2007-2008 Federal Executive Branch Policy Fellow


Unbelievably, I am at the halfway mark of my first fellowship year at the Office of Planning, Research and Evaluation (OPRE), within the Administration for Children and Families (ACF). OPRE develops and oversees research and evaluation projects to assess the effectiveness and efficiency of ACF programs and inform policy and practice. I work primarily on child care policy research, although I have had opportunities to work on projects in other areas, such as Head Start. The child care research team is responsible for projects that add to our knowledge about the efficacy of child care subsidy policies and programs.

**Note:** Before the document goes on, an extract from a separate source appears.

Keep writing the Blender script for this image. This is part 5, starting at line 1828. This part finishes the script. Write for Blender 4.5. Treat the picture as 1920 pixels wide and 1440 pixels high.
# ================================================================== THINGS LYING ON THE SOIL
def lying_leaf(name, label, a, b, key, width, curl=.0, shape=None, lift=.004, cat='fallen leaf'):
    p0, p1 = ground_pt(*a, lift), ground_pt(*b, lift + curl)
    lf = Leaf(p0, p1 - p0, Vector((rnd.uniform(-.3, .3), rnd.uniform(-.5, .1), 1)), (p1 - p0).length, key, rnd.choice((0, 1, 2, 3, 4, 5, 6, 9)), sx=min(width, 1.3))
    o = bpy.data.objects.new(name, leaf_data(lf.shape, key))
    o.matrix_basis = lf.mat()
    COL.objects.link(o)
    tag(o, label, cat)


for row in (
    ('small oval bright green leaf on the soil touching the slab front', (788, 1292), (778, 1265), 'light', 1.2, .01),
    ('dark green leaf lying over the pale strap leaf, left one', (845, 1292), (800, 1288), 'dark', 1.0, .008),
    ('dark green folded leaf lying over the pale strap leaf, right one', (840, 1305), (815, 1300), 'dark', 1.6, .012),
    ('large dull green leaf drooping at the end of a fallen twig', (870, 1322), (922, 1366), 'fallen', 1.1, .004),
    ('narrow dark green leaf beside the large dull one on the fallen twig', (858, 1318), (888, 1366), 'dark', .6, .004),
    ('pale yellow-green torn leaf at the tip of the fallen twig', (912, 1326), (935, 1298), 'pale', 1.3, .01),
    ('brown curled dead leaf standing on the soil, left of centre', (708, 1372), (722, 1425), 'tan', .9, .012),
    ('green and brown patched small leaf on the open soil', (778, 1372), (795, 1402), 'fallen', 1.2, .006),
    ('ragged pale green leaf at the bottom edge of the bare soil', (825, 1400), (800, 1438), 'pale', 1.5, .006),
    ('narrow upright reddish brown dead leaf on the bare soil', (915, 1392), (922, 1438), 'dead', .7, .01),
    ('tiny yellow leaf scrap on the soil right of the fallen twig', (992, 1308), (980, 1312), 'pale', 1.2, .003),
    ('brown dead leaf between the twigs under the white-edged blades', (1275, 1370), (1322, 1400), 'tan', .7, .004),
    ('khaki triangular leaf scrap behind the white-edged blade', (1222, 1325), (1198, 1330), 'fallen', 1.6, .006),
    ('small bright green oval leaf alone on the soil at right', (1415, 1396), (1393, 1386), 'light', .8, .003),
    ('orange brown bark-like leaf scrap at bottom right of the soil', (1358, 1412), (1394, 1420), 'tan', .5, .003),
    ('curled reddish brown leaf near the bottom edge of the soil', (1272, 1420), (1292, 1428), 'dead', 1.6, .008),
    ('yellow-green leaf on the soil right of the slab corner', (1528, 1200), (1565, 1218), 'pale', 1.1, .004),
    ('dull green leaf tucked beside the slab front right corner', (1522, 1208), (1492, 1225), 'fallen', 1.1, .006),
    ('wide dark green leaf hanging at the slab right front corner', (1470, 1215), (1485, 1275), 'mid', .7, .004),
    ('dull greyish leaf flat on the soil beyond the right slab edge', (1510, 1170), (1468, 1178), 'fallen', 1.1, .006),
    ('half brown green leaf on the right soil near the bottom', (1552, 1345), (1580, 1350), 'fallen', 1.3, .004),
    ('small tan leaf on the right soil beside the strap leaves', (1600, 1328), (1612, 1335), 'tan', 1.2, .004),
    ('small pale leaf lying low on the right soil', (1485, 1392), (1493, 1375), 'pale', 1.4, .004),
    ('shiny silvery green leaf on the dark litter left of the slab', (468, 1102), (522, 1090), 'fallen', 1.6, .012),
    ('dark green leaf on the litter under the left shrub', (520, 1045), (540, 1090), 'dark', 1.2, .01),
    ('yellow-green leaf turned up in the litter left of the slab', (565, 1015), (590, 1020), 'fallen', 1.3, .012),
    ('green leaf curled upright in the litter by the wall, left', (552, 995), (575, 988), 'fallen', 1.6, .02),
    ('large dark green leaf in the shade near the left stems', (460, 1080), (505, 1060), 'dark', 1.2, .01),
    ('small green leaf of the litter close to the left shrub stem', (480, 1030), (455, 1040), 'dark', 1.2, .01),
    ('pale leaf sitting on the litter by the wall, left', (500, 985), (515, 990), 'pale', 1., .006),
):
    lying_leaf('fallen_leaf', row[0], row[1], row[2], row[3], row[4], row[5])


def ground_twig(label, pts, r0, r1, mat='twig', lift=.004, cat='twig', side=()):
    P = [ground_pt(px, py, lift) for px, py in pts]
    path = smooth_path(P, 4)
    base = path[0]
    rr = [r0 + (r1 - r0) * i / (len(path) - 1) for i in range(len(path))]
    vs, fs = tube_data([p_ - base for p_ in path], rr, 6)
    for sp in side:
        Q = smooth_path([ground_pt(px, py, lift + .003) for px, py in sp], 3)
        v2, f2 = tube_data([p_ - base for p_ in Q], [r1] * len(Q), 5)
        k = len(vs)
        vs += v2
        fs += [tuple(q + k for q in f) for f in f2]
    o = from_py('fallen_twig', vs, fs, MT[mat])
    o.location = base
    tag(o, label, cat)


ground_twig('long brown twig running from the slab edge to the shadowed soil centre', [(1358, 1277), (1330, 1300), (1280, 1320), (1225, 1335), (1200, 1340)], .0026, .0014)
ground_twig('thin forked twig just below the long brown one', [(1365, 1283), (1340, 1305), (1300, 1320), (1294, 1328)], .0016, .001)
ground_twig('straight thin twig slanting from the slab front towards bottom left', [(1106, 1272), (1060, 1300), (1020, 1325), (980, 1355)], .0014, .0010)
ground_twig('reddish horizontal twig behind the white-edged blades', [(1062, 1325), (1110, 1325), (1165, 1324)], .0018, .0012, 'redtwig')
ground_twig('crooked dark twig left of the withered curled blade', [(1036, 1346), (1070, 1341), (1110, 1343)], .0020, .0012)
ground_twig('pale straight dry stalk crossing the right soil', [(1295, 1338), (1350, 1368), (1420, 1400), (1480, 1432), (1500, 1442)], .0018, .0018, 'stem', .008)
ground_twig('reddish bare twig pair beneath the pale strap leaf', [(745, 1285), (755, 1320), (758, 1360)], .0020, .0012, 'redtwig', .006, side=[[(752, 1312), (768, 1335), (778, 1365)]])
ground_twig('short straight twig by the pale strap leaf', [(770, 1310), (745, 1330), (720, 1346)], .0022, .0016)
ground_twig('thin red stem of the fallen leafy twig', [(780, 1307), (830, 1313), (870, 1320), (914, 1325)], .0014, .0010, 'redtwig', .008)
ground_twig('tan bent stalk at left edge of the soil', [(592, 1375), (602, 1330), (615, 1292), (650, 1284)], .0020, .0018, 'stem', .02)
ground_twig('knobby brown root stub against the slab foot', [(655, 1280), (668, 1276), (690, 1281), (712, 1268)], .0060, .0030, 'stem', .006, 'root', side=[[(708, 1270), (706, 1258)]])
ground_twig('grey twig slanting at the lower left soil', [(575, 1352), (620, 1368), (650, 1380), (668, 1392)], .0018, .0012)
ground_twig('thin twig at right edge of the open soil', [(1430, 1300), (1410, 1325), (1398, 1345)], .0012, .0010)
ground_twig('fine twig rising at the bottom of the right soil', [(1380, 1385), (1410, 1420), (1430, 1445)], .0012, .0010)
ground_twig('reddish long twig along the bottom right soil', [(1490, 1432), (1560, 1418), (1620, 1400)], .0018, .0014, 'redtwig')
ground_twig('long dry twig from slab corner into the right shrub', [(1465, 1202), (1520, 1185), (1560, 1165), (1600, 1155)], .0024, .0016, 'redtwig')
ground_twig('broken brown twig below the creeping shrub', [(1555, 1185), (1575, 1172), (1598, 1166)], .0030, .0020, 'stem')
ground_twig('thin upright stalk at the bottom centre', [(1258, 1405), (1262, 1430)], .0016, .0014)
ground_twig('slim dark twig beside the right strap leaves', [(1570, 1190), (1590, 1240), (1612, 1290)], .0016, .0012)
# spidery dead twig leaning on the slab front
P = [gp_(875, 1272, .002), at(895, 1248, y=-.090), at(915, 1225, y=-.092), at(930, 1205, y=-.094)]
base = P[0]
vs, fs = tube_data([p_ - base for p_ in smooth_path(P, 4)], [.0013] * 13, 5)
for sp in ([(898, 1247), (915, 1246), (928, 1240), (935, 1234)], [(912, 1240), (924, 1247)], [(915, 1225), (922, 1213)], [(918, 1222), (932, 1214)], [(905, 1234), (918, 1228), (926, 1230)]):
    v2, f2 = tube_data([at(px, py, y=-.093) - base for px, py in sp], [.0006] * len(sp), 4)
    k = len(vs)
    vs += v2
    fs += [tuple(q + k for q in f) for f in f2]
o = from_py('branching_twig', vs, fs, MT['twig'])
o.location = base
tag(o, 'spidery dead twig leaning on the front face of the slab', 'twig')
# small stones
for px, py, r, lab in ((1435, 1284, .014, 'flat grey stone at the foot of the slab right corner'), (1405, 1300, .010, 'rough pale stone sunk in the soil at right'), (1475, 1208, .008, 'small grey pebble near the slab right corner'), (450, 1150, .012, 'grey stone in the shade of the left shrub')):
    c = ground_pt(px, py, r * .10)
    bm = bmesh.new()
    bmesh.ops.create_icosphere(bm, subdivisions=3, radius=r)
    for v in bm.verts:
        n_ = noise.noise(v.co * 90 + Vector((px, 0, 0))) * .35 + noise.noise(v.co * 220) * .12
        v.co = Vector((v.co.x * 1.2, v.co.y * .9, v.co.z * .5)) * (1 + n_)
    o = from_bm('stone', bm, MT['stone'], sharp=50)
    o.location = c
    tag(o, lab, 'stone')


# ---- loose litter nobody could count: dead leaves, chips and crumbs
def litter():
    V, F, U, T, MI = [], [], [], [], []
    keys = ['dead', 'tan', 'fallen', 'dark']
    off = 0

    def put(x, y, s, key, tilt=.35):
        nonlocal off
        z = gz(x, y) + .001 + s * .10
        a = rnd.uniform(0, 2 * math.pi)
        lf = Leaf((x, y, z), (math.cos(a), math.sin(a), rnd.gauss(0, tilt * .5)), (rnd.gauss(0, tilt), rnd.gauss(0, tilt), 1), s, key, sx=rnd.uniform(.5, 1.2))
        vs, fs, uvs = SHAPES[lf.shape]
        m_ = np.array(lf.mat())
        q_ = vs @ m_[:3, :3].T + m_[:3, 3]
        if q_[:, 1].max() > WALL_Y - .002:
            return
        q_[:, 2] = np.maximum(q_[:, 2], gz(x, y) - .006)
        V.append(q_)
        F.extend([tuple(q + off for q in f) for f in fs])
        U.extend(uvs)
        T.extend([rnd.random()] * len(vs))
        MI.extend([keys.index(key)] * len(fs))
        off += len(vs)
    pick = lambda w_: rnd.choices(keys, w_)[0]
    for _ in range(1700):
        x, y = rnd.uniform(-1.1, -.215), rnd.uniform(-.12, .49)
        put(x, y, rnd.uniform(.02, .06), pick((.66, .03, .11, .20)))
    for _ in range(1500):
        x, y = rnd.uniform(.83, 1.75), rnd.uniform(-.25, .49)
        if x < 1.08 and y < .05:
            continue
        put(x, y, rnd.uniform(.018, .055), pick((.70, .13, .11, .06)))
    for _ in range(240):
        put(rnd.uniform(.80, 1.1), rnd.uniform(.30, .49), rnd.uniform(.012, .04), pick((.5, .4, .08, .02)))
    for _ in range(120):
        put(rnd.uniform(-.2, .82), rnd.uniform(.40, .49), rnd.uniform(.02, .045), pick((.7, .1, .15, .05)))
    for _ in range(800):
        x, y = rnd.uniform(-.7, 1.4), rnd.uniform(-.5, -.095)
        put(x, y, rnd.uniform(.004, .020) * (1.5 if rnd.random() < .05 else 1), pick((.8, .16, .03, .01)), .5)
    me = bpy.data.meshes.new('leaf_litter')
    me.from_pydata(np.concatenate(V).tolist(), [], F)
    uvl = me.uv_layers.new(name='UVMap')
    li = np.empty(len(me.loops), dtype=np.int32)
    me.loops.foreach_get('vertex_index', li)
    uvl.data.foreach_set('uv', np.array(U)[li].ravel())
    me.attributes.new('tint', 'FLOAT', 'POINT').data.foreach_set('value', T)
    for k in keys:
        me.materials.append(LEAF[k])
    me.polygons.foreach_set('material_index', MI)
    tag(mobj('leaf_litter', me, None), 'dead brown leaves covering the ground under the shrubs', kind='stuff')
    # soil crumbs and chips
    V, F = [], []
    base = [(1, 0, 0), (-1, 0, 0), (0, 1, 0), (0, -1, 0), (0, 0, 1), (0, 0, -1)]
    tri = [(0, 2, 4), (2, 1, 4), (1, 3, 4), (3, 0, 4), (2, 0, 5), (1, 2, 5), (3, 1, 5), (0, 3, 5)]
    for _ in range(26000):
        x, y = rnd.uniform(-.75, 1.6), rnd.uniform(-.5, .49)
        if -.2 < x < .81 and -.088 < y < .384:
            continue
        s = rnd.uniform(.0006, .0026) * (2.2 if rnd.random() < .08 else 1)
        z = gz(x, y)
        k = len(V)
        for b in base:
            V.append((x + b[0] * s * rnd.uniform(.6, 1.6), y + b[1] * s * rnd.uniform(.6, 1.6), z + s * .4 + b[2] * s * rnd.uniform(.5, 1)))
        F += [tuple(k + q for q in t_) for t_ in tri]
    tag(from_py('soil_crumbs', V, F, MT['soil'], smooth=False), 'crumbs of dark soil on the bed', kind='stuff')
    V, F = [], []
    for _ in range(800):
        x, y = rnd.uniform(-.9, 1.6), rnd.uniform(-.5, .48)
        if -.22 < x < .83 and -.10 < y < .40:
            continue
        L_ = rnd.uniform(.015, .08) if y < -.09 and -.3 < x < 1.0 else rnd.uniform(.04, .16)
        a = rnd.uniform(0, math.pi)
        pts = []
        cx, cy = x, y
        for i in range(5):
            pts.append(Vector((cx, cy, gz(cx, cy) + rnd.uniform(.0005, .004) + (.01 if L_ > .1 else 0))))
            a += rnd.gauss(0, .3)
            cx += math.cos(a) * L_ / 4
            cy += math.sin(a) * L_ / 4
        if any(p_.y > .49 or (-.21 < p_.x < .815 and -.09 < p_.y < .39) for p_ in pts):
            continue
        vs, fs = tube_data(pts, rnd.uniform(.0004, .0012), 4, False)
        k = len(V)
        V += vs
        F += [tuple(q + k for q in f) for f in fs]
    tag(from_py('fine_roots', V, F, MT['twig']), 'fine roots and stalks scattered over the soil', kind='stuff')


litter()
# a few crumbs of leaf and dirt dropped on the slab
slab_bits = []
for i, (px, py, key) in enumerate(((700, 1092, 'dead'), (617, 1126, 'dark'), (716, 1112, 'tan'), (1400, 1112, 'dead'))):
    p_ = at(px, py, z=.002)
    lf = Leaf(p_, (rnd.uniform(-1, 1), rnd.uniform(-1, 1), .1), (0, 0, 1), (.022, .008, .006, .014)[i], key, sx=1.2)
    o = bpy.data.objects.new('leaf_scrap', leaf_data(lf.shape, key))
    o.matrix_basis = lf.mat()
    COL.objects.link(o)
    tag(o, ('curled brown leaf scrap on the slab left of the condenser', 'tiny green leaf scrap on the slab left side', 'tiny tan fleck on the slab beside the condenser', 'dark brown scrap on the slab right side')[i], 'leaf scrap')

It has been exciting to see the research team’s work, and my contribution to it, influence both science policy and social policy. Currently, my main projects involve the development, review, and administration of grants and contracted projects. In addition, I am assisting in the follow-up activities for the meeting “Measuring Quality in Early Childhood and School-Age Settings: At the Junction of Research, Policy, and Practice.” This meeting was organized to address states’ needs for guidance regarding how best to measure child care quality, particularly in increasingly common high-stakes environments. It is exciting to know that we will be incorporating research into products that will guide states in their decisions regarding the measurement of quality. Finally, outside the area of child care, I have investigated models of collaboration between Head Start and state-funded pre-kindergarten programs and any connections between the various models and quality of services. With the information available, we will be able to provide some answers to the Office of Head Start (OHS) regarding promising models and formulate the additional questions that need to be addressed.

Within my first six months, I have also had amazing opportunities to network and make contacts within ACF, within other government agencies, and outside the government. On my first day at OPRE, I attended the meeting “Intervening Early: Progress and Opportunities in Child Service Settings,” which assembled federal representatives and leading experts in the area of early childhood intervention to review prevention programs designed to improve child, parent and family outcomes in a variety of domains. On a more regular basis, I attend technical working group meetings for a variety of contracted projects. I also regularly attend the meetings of the Good Start, Grow Smart (GSGS) Interagency Workgroup, which brings together representatives from nine divisions of the U.S. Department of Health and Human Services (HHS) and the U.S. Department of Education (ED) that support research in early childhood education.

It is remarkable how much I have already learned about the intersection of research, policy, and practice. In addition to a whirlwind orientation to the federal government in general and OPRE in particular, I have had invaluable experiences, increased my knowledge base, and developed new skills. At the moment, I feel that I can see how the different universes come together; over the course of the remainder of my fellowship, I look forward to the challenges of navigating that intersection.